[Task] Write the data out again exactly, dropping any images it holds.

[Data for this exercise]
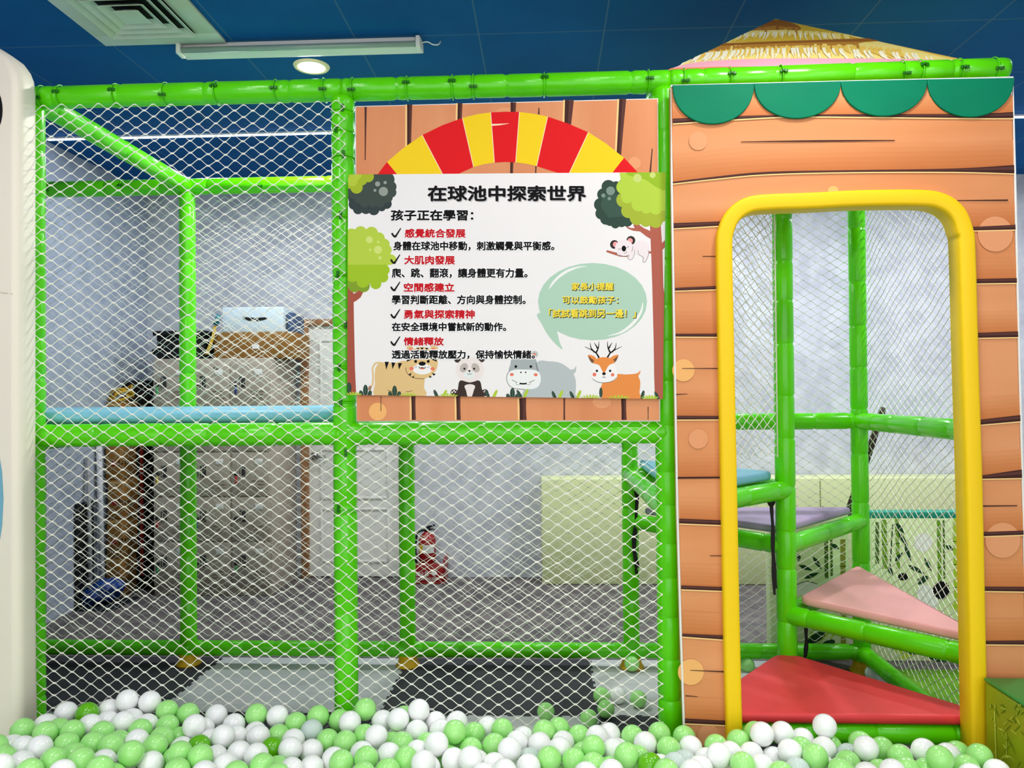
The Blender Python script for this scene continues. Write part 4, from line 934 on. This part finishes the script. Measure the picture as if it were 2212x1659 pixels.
# ------------------------------------------------------------------ carton stack by the wall
Yx = 5.42; bx0, bx1 = WLX+.02, at(262, 1000, Yx).x; bz = at(220, 868, Yx).z/5
LB = ['bottom of the stack behind the blue bag', 'second from the bottom of the stack by the wall', 'middle one of the stack by the wall', 'second from the top of the stack by the wall', 'open-topped, with yellow cord coiled on it']
INK = mat((58, 40, 24), .7, .2); INKR = mat((150, 40, 36), .7, .2); TAPE = mat((196, 160, 100), .4, .4)
for k in range(5):
    t = thing('cardboard_box', 'brown cardboard box '+LB[k], 'box', ((bx0+bx1)/2, Yx+.11, bz*k), 'stacked cardboard boxes by the wall')
    m = MB(); dx = .008*((k*7) % 3-1); m.box((bx0+.012+dx, Yx, bz*k+.001), (bx1+dx, Yx+.22, bz*(k+1)-.002), CARD, .004); m.build('carton', t)
    m = MB(); m.box((bx0+.013+dx, Yx-.001, bz*(k+1)-.03), (bx1-.001+dx, Yx+.001, bz*(k+1)-.012), TAPE); m.build('tape', t)
    m = MB(); rs = random.Random(k)
    for j in range(6):
        x = bx0+.1+.022*j; z = bz*k+.11+.01*rs.random()
        m.box((x, Yx-.0016, z), (x+.014, Yx, z+.006), INK); m.box((x+.003, Yx-.0016, z-.02), (x+.007, Yx, z+.03), INK); m.box((x-.002, Yx-.0016, z+.016), (x+.016, Yx, z+.021), INK)
    m.box((bx0+.05, Yx-.0016, bz*k+.1), (bx0+.085, Yx, bz*k+.135), INKR); m.build('printed_mark', t)
t = thing('cable_coil', 'tangled coil of yellow cord on the top cardboard box', 'cord', ((bx0+bx1)/2, Yx+.2, bz*5))
m = MB(); rs = random.Random(3); YC = mat((206, 164, 40), .55, .3); xm = (bx0+bx1)/2
for k in range(7):
    o = []; rx, ry = rs.uniform(.05, .08), rs.uniform(.06, .09); ox, oy = rs.uniform(-.02, .02), rs.uniform(-.03, .03); zz = bz*5+.012+.012*k
    for j in range(20):
        a = 2*math.pi*j/20; o.append((xm+ox+rx*math.cos(a), Yx+.11+oy+ry*math.sin(a), zz+.018*math.sin(2*a+k)+.018*math.cos(a+k*2)))
    m.tube(o, .008, YC, 6, True)
m.build('cord', t)
sx0, sx1 = at(266, 1000, Yk+.2).x, at(340, 1000, Yk+.2).x
t = thing('tall_carton', 'dark tall carton with red stripe standing between the box stack and the lockers', 'box', ((sx0+sx1)/2, Yk+.3, 0))
DB = mat((26, 18, 18), .7, .2)
m = MB(); m.box((sx0, Yk+.2, 0), (min(sx1, lx0-.01), WALLY-.03, at(300, 822, Yk+.2).z), DB, .006); m.build('carton', t)
m = MB(); xr = at(306, 1000, Yk+.2).x; m.box((xr-.012, Yk+.198, .1), (xr+.012, Yk+.201, 1.15), INKR); m.build('red_stripe', t)
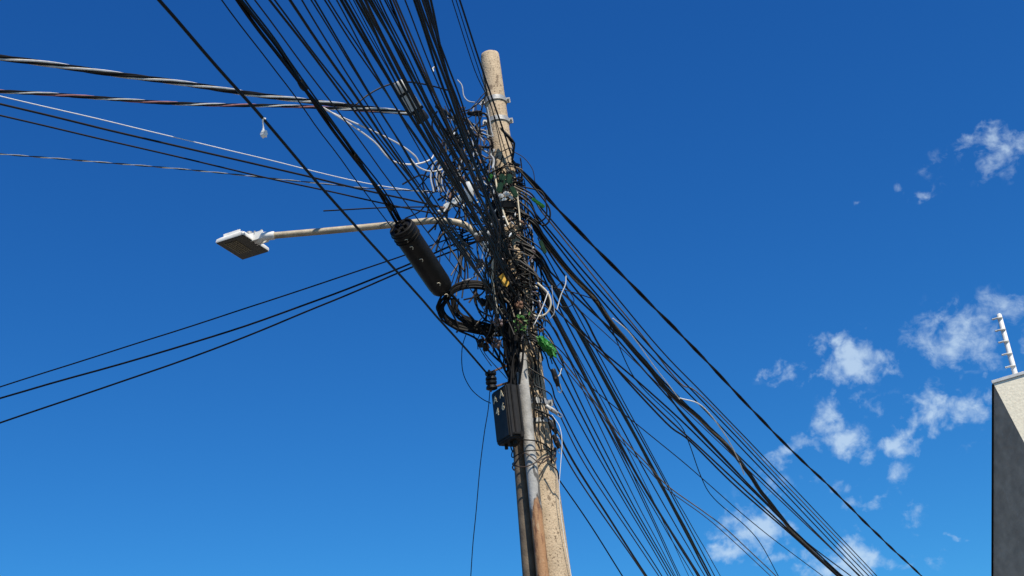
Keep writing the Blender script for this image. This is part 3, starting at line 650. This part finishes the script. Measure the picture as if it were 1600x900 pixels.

[Answer to the problem]
The Blender Python script for this scene continues. Write part 4, from line 934 on. This part finishes the script. Measure the picture as if it were 2212x1659 pixels.
# ------------------------------------------------------------------ carton stack by the wall
Yx = 5.42; bx0, bx1 = WLX+.02, at(262, 1000, Yx).x; bz = at(220, 868, Yx).z/5
LB = ['bottom of the stack behind the blue bag', 'second from the bottom of the stack by the wall', 'middle one of the stack by the wall', 'second from the top of the stack by the wall', 'open-topped, with yellow cord coiled on it']
INK = mat((58, 40, 24), .7, .2); INKR = mat((150, 40, 36), .7, .2); TAPE = mat((196, 160, 100), .4, .4)
for k in range(5):
    t = thing('cardboard_box', 'brown cardboard box '+LB[k], 'box', ((bx0+bx1)/2, Yx+.11, bz*k), 'stacked cardboard boxes by the wall')
    m = MB(); dx = .008*((k*7) % 3-1); m.box((bx0+.012+dx, Yx, bz*k+.001), (bx1+dx, Yx+.22, bz*(k+1)-.002), CARD, .004); m.build('carton', t)
    m = MB(); m.box((bx0+.013+dx, Yx-.001, bz*(k+1)-.03), (bx1-.001+dx, Yx+.001, bz*(k+1)-.012), TAPE); m.build('tape', t)
    m = MB(); rs = random.Random(k)
    for j in range(6):
        x = bx0+.1+.022*j; z = bz*k+.11+.01*rs.random()
        m.box((x, Yx-.0016, z), (x+.014, Yx, z+.006), INK); m.box((x+.003, Yx-.0016, z-.02), (x+.007, Yx, z+.03), INK); m.box((x-.002, Yx-.0016, z+.016), (x+.016, Yx, z+.021), INK)
    m.box((bx0+.05, Yx-.0016, bz*k+.1), (bx0+.085, Yx, bz*k+.135), INKR); m.build('printed_mark', t)
t = thing('cable_coil', 'tangled coil of yellow cord on the top cardboard box', 'cord', ((bx0+bx1)/2, Yx+.2, bz*5))
m = MB(); rs = random.Random(3); YC = mat((206, 164, 40), .55, .3); xm = (bx0+bx1)/2
for k in range(7):
    o = []; rx, ry = rs.uniform(.05, .08), rs.uniform(.06, .09); ox, oy = rs.uniform(-.02, .02), rs.uniform(-.03, .03); zz = bz*5+.012+.012*k
    for j in range(20):
        a = 2*math.pi*j/20; o.append((xm+ox+rx*math.cos(a), Yx+.11+oy+ry*math.sin(a), zz+.018*math.sin(2*a+k)+.018*math.cos(a+k*2)))
    m.tube(o, .008, YC, 6, True)
m.build('cord', t)
sx0, sx1 = at(266, 1000, Yk+.2).x, at(340, 1000, Yk+.2).x
t = thing('tall_carton', 'dark tall carton with red stripe standing between the box stack and the lockers', 'box', ((sx0+sx1)/2, Yk+.3, 0))
DB = mat((26, 18, 18), .7, .2)
m = MB(); m.box((sx0, Yk+.2, 0), (min(sx1, lx0-.01), WALLY-.03, at(300, 822, Yk+.2).z), DB, .006); m.build('carton', t)
m = MB(); xr = at(306, 1000, Yk+.2).x; m.box((xr-.012, Yk+.198, .1), (xr+.012, Yk+.201, 1.15), INKR); m.build('red_stripe', t)
Keep writing the Blender script for this image. This is part 3, starting at line 650. This part finishes the script. Measure the picture as if it were 1600x900 pixels.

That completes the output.